[875] in North American Network Operators' Group
Re: links on the blink (fwd)
daemon@ATHENA.MIT.EDU (Michael Dillon)
Sat Nov 4 23:00:57 1995
Date: Sat, 4 Nov 1995 21:08:46 -0800 (PST)
From: Michael Dillon <michael@memra.com>
To: Scott Bradner <sob@newdev.harvard.edu>
cc: nanog@merit.edu
In-Reply-To: <199511042129.QAA26534@newdev.harvard.edu>
On Sat, 4 Nov 1995, Scott Bradner wrote:
>
> > 10% packet loss is quite within the normal range of parameters for a
> > packet switching network such as the Internet.
>
> Well, I don't think I will need to be reminded not to buy Internet service
> from your organization.
Why not?
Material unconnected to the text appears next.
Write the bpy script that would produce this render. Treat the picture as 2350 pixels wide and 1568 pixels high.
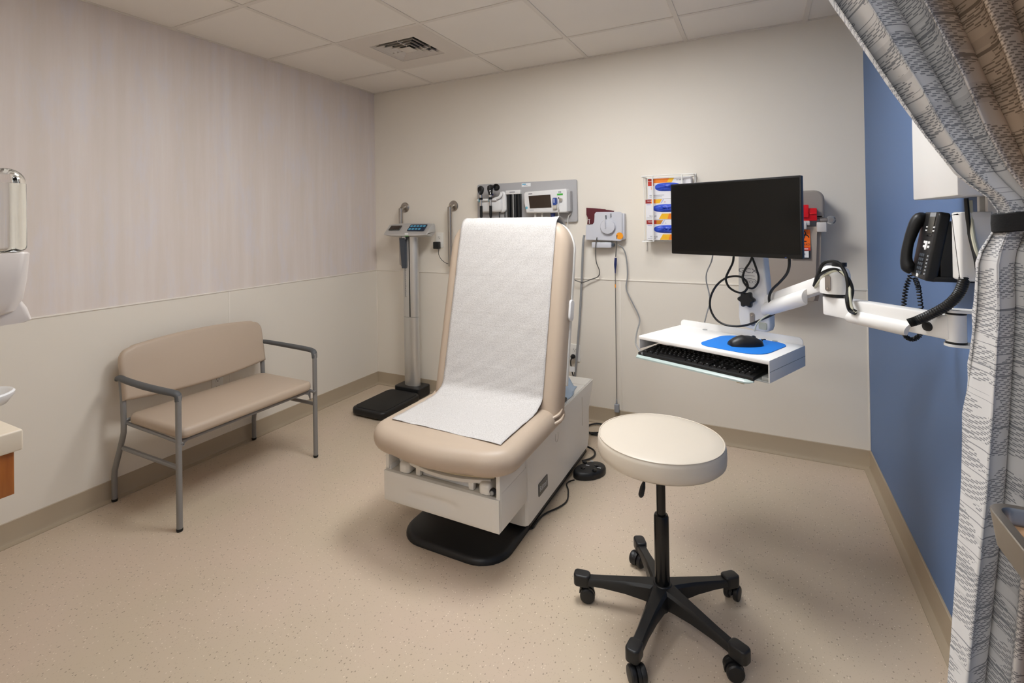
import bpy, bmesh, math, random
from mathutils import Vector, Matrix

for o in list(bpy.data.objects):
    bpy.data.objects.remove(o)
SC = bpy.context.scene
COL = SC.collection
random.seed(7)
PI = math.pi

# ------------------------------------------------------------------ camera
H, W = 2.3812, 3.2843           # ceiling height, room width (left wall x=0, back wall y=0)
cd = bpy.data.cameras.new('camera')
cam = bpy.data.objects.new('camera', cd)
COL.objects.link(cam)
SC.camera = cam
yaw, pit, rol = (math.radians(a) for a in (-28.0531, 0.3584, -0.8861))
fwd = Vector((math.sin(yaw) * math.cos(pit), math.cos(yaw) * math.cos(pit), math.sin(pit)))
rt = Vector((math.cos(yaw), -math.sin(yaw), 0))
up = rt.cross(fwd)
r2 = rt * math.cos(rol) + up * math.sin(rol)
u2 = -rt * math.sin(rol) + up * math.cos(rol)
M = Matrix((r2, u2, -fwd)).transposed().to_4x4()
M.translation = (2.7855, -3.2636, 1.3212)
cam.matrix_world = M
cd.sensor_fit = 'HORIZONTAL'
cd.sensor_width = 36
cd.lens = 1164.0836 / 2350 * 36
cd.shift_x = 56.0625 / 2350
cd.shift_y = -284.5432 / 2350
cd.clip_start = 0.02

# ------------------------------------------------------------------ world, exposure
w = bpy.data.worlds.new('world')
SC.world = w
w.use_nodes = True
w.node_tree.nodes['Background'].inputs[0].default_value = (1, 0.96, 0.9, 1)
w.node_tree.nodes['Background'].inputs[1].default_value = 0.3
SC.view_settings.view_transform = 'Standard'
SC.view_settings.look = 'None'
SC.view_settings.gamma = 1
SC.view_settings.use_curve_mapping = False
SC.view_settings.exposure = 0.0
# ceiling panel lights (x0, x1, y0, y1, emission strength)
PANEL_MAIN = (1.8102, 2.4198, -1.6446, -1.0350, 31.0)
PANEL_SIDE = (1.2006, 1.8102, -2.2542, -1.6446, 13.5)
PANEL_HALL_FILL = (1.6, 2.8, -4.3, -3.7, 14.0)  # unseen panel added behind the camera as fill light
LIGHT_RGB = (0.97, 0.985, 1.0)

# ------------------------------------------------------------------ helpers
def lin(c):
    c = c / 255.0
    return c / 12.92 if c <= 0.04045 else ((c + 0.055) / 1.055) ** 2.4

def rgb(r, g, b):
    return (lin(r), lin(g), lin(b), 1)

MATS = {}
def mat(name, col, rough=0.5, metal=0.0, bump=None, spec=0.5, var=None, coat=0.0, trans=0.0, ior=1.45, emis=None, alpha=1.0, sss=0):
    """principled material; bump=(scale, strength[, stretch vec]); var=(scale, amount) mottles the colour"""
    m = bpy.data.materials.new(name)
    m.use_nodes = True
    nt = m.node_tree
    b = nt.nodes['Principled BSDF']
    b.inputs['Base Color'].default_value = col
    b.inputs['Roughness'].default_value = rough
    b.inputs['Metallic'].default_value = metal
    b.inputs['Specular IOR Level'].default_value = spec
    b.inputs['Coat Weight'].default_value = coat
    b.inputs['Transmission Weight'].default_value = trans
    b.inputs['IOR'].default_value = ior
    b.inputs['Alpha'].default_value = alpha
    if emis:
        b.inputs['Emission Color'].default_value = (*emis[0], 1)
        b.inputs['Emission Strength'].default_value = emis[1]
    if bump or var:
        tc = nt.nodes.new('ShaderNodeTexCoord')
    if bump:
        mp = nt.nodes.new('ShaderNodeMapping')
        if len(bump) > 2:
            mp.inputs['Scale'].default_value = bump[2]
        nz = nt.nodes.new('ShaderNodeTexNoise')
        nz.inputs['Scale'].default_value = bump[0]
        nz.inputs['Detail'].default_value = 4
        bp = nt.nodes.new('ShaderNodeBump')
        bp.inputs['Strength'].default_value = bump[1]
        bp.inputs['Distance'].default_value = 0.002
        nt.links.new(tc.outputs['Object'], mp.inputs[0])
        nt.links.new(mp.outputs[0], nz.inputs['Vector'])
        nt.links.new(nz.outputs['Fac'], bp.inputs['Height'])
        nt.links.new(bp.outputs[0], b.inputs['Normal'])
    if var:
        n2 = nt.nodes.new('ShaderNodeTexNoise')
        n2.inputs['Scale'].default_value = var[0]
        n2.inputs['Detail'].default_value = 3
        mx = nt.nodes.new('ShaderNodeMix')
        mx.data_type = 'RGBA'
        k = 1 - var[1]
        mx.inputs[6].default_value = (col[0] * k, col[1] * k, col[2] * k, 1)
        k = 1 + var[1]
        mx.inputs[7].default_value = (min(1, col[0] * k), min(1, col[1] * k), min(1, col[2] * k), 1)
        nt.links.new(tc.outputs['Object'], n2.inputs['Vector'])
        nt.links.new(n2.outputs['Fac'], mx.inputs[0])
        nt.links.new(mx.outputs[2], b.inputs['Base Color'])
    MATS[name] = m
    return m

MW, LOCAL = {}, {}
def thing(name, label, cat, loc=(0, 0, 0), rz=0.0, group=None, kind=None):
    """an Empty at a thing's base; parts of an unrotated thing are given in world coordinates, of a rotated one in its own"""
    o = bpy.data.objects.new(name, None)
    o.empty_display_size = 0.05
    COL.objects.link(o)
    o.location = loc
    o.rotation_euler = (0, 0, rz)
    MW[o.name] = Matrix.Translation(loc) @ Matrix.Rotation(rz, 4, 'Z')
    LOCAL[o.name] = rz != 0.0
    tag(o, label, cat, group, kind)
    return o

def tag(o, label=None, cat=None, group=None, kind=None):
    if label: o['label'] = label
    if cat: o['category'] = cat
    if group: o['group'] = group
    if kind: o['kind'] = kind
    return o

def fin(name, bm, m, parent=None, smooth=True, angle=35, label=None, recalc=True):
    if recalc:
        bmesh.ops.recalc_face_normals(bm, faces=bm.faces)
    loc = Vector((0, 0, 0))
    if parent is not None:
        if not LOCAL[parent.name]:
            bm.transform(MW[parent.name].inverted())
    else:
        vs = [v.co for v in bm.verts]
        loc = Vector(((min(v.x for v in vs) + max(v.x for v in vs)) / 2, (min(v.y for v in vs) + max(v.y for v in vs)) / 2, min(v.z for v in vs)))
        bm.transform(Matrix.Translation(-loc))
    me = bpy.data.meshes.new(name)
    bm.to_mesh(me)
    bm.free()
    if smooth:
        for p in me.polygons:
            p.use_smooth = True
        me.set_sharp_from_angle(angle=math.radians(angle))
    if isinstance(m, str):
        m = MATS[m]
    me.materials.append(m)
    o = bpy.data.objects.new(name, me)
    COL.objects.link(o)
    o.location = loc
    if parent is not None:
        o.parent = parent
        MW[o.name] = MW[parent.name]
        LOCAL[o.name] = LOCAL[parent.name]
    else:
        MW[o.name] = Matrix.Identity(4)
        LOCAL[o.name] = False
    if label: o['label'] = label
    return o

def struct(o):
    o['kind'] = 'structure'
    # parts of a piece of the setting are given in world coordinates
    MW[o.name] = Matrix.Translation(o.location)
    LOCAL[o.name] = False
    return o

def a_box(bm, lo, hi, bev=0.0, seg=2, M=None):
    lo, hi = [min(a, b) for a, b in zip(lo, hi)], [max(a, b) for a, b in zip(lo, hi)]
    t = bmesh.new()
    bmesh.ops.create_cube(t, size=1)
    for v in t.verts:
        v.co = Vector([lo[i] + (v.co[i] + 0.5) * (hi[i] - lo[i]) for i in range(3)])
    if bev > 0:
        bev = min(bev, 0.49 * min(hi[i] - lo[i] for i in range(3)))
        bmesh.ops.bevel(t, geom=list(t.edges), offset=bev, segments=seg, affect='EDGES', profile=0.5)
    if M is not None:
        t.transform(M)
    me = bpy.data.meshes.new('tmp')
    t.to_mesh(me); t.free()
    bm.from_mesh(me)
    bpy.data.meshes.remove(me)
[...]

We don't run the Internet, we just connect people to it. And our
10Mbps fibre ATM link rarely gets to 25% utilization.
> I consider it a problem when the loss exceeds 1% through this long path -
> as do the people who run the networks that my traffic passes through. The
> normal loss through this path is less than 1% and, much of the time it is 0.
momentary samples such as yours are meaningless. One moment you can have
0% loss, the next moment 10%. I will agree that sustained high loss
levels are not acceptable, but isolated ping measurements do not measure
that.
> > But nothing is broken. There is no inter-ISP level.
>
> It is so much easier to just say it is the other guy's problem.
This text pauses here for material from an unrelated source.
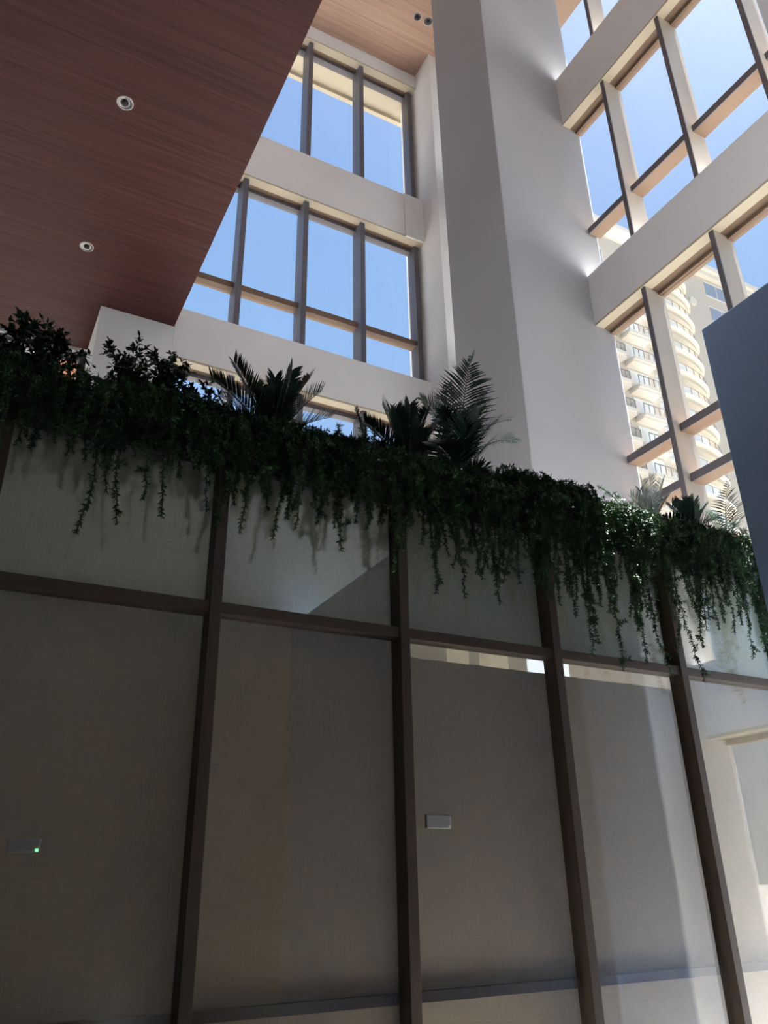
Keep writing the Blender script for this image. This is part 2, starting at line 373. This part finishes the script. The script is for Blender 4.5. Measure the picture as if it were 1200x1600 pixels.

> Hans-Werner suggests that most phone companies do not take this attitude,
I disagree. If you get busy signals or recorded messages from a telco
other than the one who provides your local phone service, the most they
will do is to promise you that they will look into it and/or inform the
company whose service appears to be the problem. This is all any ISP can
do when a customer complains that ISP X is not reachable or that ISP X's
site appears to be overloaded. I am talking about ISP's here, not NSP's.